Treasury Inflation-Protected Securities (TIPS) are Treasury bonds that are adjusted to eliminate the effects of inflation on interest and principal payments, as measured by the Consumer Price Index (CPI).
Duration is a measure of the sensitivity of the price (the value of prni cipal) of a fixed-income investment to a change in interest rates. Duration is expressed as a number of years. Rising interest rates mean falling bond prices, while declining interest rates mean rising bond prices.
The Fed Funds rate is the interest rate at which a depository institution lends immediately available funds (balances at the Federal Reserve) to another depository institution overnight. The rate may vary from depository institution to depository institution and from day to day.
London Interbank Offered Rate (LIBOR) is an interest rate at which banks can borrow funds, in marketable size, from other banks in the London interbank market. The LIBOR is fixed on a daily basis by the British Bankers’ Association. The LIBOR is derived from a filtered average of the world’s
most creditworthy banks’ interbank deposit rates for larger loans with maturities between overnight and one full year.
The Option Adjusted Spread (OAS) is a measurement of the spread of a fixed-income security rate and the risk-free rate of return, which is adjusted to take into account an embedded option. Typically, an analyst would use the Treasury securities yield for the risk-free rate. The spread is added to the fixed-income security price to make the risk-free bond price the same as the bond.
Coupon is the interest rate stated on a bond when it’s issued. The coupon is typically paid semi-annually.
Yield-To-Worst is the lowest potential yield that can be received on a bond without the issuer actually defaulting.
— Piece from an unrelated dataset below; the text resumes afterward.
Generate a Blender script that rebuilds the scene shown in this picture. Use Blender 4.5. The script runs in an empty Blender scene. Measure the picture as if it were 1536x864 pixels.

The yield to worst is calculated by making worst-case scenario assumptions on the issue by calculating the returns that would be received if provisions, including prepayment, call or sinking fund, are used by the issuer. This metric is used to evaluate the worst-case scenario for yield to help investors manage risks and ensure that
specific income requirements will still be met even in the worst scenarios.
30–Day SEC Yield (Standardized Yield) is an annualized yield that is calculated by dividing the investment income earned by the Fund less expenses over the most recent 30-day period by the current maximum offering price.
The Subsidized Yield reflects fee waivers and/or expense reimbursements recorded by the Fund during the period. Without waivers and/or reimbursements, yields would be reduced.
The Unsubsidized Yield does not adjust for any fee waivers and/ or expense reimbursements in effect. If the Fund does not incur any fee waivers and/or expense reimbursements during the period, the 30-Day Subsidized Yield and 30-Day Unsubsidized Yield will be identical.
A Mortgage Backed Security is a type of asset-backed security that is secured by a mortgage, or more commonly a collection (“pool”) of sometimes hundreds of mortgages.